• **WHAT THE EXERCISE ASKS**:
Copy all of the material below exactly.

■ ■ ■ ■ ■ ■ ■

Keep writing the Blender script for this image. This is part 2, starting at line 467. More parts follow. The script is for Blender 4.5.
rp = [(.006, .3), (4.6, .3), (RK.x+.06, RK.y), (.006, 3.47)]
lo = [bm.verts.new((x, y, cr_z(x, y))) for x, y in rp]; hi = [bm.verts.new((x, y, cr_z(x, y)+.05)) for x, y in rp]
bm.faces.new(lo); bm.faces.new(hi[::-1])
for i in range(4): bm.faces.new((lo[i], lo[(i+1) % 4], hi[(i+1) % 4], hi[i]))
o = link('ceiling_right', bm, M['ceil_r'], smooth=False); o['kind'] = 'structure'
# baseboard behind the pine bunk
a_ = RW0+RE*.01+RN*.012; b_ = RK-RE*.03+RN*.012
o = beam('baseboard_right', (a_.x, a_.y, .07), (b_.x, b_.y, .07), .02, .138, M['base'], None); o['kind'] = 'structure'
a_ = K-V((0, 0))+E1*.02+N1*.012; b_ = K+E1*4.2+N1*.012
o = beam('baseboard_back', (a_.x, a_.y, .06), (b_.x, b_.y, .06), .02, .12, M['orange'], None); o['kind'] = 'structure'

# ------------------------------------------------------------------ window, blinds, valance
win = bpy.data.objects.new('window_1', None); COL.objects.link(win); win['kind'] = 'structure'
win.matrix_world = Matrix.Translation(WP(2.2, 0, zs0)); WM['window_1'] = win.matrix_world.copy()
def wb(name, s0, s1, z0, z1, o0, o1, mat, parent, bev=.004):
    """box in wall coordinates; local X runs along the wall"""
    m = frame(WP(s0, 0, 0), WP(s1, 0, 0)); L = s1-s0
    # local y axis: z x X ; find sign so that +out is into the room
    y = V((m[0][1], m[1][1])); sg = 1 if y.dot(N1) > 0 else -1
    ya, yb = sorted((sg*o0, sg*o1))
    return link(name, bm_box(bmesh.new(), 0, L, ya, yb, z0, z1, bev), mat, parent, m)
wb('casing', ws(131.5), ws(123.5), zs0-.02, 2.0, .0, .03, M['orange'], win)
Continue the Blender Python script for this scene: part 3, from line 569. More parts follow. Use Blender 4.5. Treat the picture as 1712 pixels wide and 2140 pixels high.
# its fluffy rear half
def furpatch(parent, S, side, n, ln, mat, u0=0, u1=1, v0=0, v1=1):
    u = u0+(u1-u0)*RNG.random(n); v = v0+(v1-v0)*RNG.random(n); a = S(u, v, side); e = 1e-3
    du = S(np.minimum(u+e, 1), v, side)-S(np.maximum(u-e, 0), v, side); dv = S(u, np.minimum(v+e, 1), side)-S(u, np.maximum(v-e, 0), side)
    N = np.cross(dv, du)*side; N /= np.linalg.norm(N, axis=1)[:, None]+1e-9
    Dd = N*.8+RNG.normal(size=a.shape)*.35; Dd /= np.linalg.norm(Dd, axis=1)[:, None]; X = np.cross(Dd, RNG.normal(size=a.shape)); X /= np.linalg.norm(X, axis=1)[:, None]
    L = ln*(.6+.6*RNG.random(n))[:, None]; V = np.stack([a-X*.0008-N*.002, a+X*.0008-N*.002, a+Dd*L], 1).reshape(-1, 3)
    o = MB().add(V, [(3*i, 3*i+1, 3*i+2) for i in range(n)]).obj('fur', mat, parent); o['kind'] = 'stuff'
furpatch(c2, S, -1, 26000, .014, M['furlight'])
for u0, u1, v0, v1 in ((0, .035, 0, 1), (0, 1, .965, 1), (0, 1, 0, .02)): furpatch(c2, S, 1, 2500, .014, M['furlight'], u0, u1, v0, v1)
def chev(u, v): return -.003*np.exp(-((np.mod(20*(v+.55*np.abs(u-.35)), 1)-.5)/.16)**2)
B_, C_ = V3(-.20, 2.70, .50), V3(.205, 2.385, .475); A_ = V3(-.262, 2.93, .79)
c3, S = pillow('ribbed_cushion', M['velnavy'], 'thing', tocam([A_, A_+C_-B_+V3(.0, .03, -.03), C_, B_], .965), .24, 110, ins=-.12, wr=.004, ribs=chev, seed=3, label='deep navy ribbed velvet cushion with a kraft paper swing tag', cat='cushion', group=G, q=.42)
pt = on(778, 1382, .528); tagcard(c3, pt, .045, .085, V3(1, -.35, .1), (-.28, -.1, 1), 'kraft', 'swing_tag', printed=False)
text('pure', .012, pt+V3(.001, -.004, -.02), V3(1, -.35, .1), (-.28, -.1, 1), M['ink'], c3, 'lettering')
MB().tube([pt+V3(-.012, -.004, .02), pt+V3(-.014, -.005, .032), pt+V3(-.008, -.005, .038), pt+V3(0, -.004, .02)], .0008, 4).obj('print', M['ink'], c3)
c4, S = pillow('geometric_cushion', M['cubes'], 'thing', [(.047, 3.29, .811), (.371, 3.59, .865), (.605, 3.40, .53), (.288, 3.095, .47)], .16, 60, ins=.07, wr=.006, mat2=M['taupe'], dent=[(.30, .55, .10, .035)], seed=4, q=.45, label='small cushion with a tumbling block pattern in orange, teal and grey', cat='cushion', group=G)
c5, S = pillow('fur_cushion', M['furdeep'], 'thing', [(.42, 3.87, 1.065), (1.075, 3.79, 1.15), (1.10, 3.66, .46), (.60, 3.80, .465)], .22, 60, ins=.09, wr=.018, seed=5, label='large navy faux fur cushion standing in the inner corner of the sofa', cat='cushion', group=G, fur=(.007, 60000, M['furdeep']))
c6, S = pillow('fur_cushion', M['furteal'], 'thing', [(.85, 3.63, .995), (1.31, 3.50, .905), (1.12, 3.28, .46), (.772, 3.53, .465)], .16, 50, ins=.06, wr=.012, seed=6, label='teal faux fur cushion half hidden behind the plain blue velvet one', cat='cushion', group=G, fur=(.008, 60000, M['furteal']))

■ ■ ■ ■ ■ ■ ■

• **PROBLEM SOLUTION**:
Keep writing the Blender script for this image. This is part 2, starting at line 467. More parts follow. The script is for Blender 4.5.
rp = [(.006, .3), (4.6, .3), (RK.x+.06, RK.y), (.006, 3.47)]
lo = [bm.verts.new((x, y, cr_z(x, y))) for x, y in rp]; hi = [bm.verts.new((x, y, cr_z(x, y)+.05)) for x, y in rp]
bm.faces.new(lo); bm.faces.new(hi[::-1])
for i in range(4): bm.faces.new((lo[i], lo[(i+1) % 4], hi[(i+1) % 4], hi[i]))
o = link('ceiling_right', bm, M['ceil_r'], smooth=False); o['kind'] = 'structure'
# baseboard behind the pine bunk
a_ = RW0+RE*.01+RN*.012; b_ = RK-RE*.03+RN*.012
o = beam('baseboard_right', (a_.x, a_.y, .07), (b_.x, b_.y, .07), .02, .138, M['base'], None); o['kind'] = 'structure'
a_ = K-V((0, 0))+E1*.02+N1*.012; b_ = K+E1*4.2+N1*.012
o = beam('baseboard_back', (a_.x, a_.y, .06), (b_.x, b_.y, .06), .02, .12, M['orange'], None); o['kind'] = 'structure'

# ------------------------------------------------------------------ window, blinds, valance
win = bpy.data.objects.new('window_1', None); COL.objects.link(win); win['kind'] = 'structure'
win.matrix_world = Matrix.Translation(WP(2.2, 0, zs0)); WM['window_1'] = win.matrix_world.copy()
def wb(name, s0, s1, z0, z1, o0, o1, mat, parent, bev=.004):
    """box in wall coordinates; local X runs along the wall"""
    m = frame(WP(s0, 0, 0), WP(s1, 0, 0)); L = s1-s0
    # local y axis: z x X ; find sign so that +out is into the room
    y = V((m[0][1], m[1][1])); sg = 1 if y.dot(N1) > 0 else -1
    ya, yb = sorted((sg*o0, sg*o1))
    return link(name, bm_box(bmesh.new(), 0, L, ya, yb, z0, z1, bev), mat, parent, m)
wb('casing', ws(131.5), ws(123.5), zs0-.02, 2.0, .0, .03, M['orange'], win)
Continue the Blender Python script for this scene: part 3, from line 569. More parts follow. Use Blender 4.5. Treat the picture as 1712 pixels wide and 2140 pixels high.
# its fluffy rear half
def furpatch(parent, S, side, n, ln, mat, u0=0, u1=1, v0=0, v1=1):
    u = u0+(u1-u0)*RNG.random(n); v = v0+(v1-v0)*RNG.random(n); a = S(u, v, side); e = 1e-3
    du = S(np.minimum(u+e, 1), v, side)-S(np.maximum(u-e, 0), v, side); dv = S(u, np.minimum(v+e, 1), side)-S(u, np.maximum(v-e, 0), side)
    N = np.cross(dv, du)*side; N /= np.linalg.norm(N, axis=1)[:, None]+1e-9
    Dd = N*.8+RNG.normal(size=a.shape)*.35; Dd /= np.linalg.norm(Dd, axis=1)[:, None]; X = np.cross(Dd, RNG.normal(size=a.shape)); X /= np.linalg.norm(X, axis=1)[:, None]
    L = ln*(.6+.6*RNG.random(n))[:, None]; V = np.stack([a-X*.0008-N*.002, a+X*.0008-N*.002, a+Dd*L], 1).reshape(-1, 3)
    o = MB().add(V, [(3*i, 3*i+1, 3*i+2) for i in range(n)]).obj('fur', mat, parent); o['kind'] = 'stuff'
furpatch(c2, S, -1, 26000, .014, M['furlight'])
for u0, u1, v0, v1 in ((0, .035, 0, 1), (0, 1, .965, 1), (0, 1, 0, .02)): furpatch(c2, S, 1, 2500, .014, M['furlight'], u0, u1, v0, v1)
def chev(u, v): return -.003*np.exp(-((np.mod(20*(v+.55*np.abs(u-.35)), 1)-.5)/.16)**2)
B_, C_ = V3(-.20, 2.70, .50), V3(.205, 2.385, .475); A_ = V3(-.262, 2.93, .79)
c3, S = pillow('ribbed_cushion', M['velnavy'], 'thing', tocam([A_, A_+C_-B_+V3(.0, .03, -.03), C_, B_], .965), .24, 110, ins=-.12, wr=.004, ribs=chev, seed=3, label='deep navy ribbed velvet cushion with a kraft paper swing tag', cat='cushion', group=G, q=.42)
pt = on(778, 1382, .528); tagcard(c3, pt, .045, .085, V3(1, -.35, .1), (-.28, -.1, 1), 'kraft', 'swing_tag', printed=False)
text('pure', .012, pt+V3(.001, -.004, -.02), V3(1, -.35, .1), (-.28, -.1, 1), M['ink'], c3, 'lettering')
MB().tube([pt+V3(-.012, -.004, .02), pt+V3(-.014, -.005, .032), pt+V3(-.008, -.005, .038), pt+V3(0, -.004, .02)], .0008, 4).obj('print', M['ink'], c3)
c4, S = pillow('geometric_cushion', M['cubes'], 'thing', [(.047, 3.29, .811), (.371, 3.59, .865), (.605, 3.40, .53), (.288, 3.095, .47)], .16, 60, ins=.07, wr=.006, mat2=M['taupe'], dent=[(.30, .55, .10, .035)], seed=4, q=.45, label='small cushion with a tumbling block pattern in orange, teal and grey', cat='cushion', group=G)
c5, S = pillow('fur_cushion', M['furdeep'], 'thing', [(.42, 3.87, 1.065), (1.075, 3.79, 1.15), (1.10, 3.66, .46), (.60, 3.80, .465)], .22, 60, ins=.09, wr=.018, seed=5, label='large navy faux fur cushion standing in the inner corner of the sofa', cat='cushion', group=G, fur=(.007, 60000, M['furdeep']))
c6, S = pillow('fur_cushion', M['furteal'], 'thing', [(.85, 3.63, .995), (1.31, 3.50, .905), (1.12, 3.28, .46), (.772, 3.53, .465)], .16, 50, ins=.06, wr=.012, seed=6, label='teal faux fur cushion half hidden behind the plain blue velvet one', cat='cushion', group=G, fur=(.008, 60000, M['furteal']))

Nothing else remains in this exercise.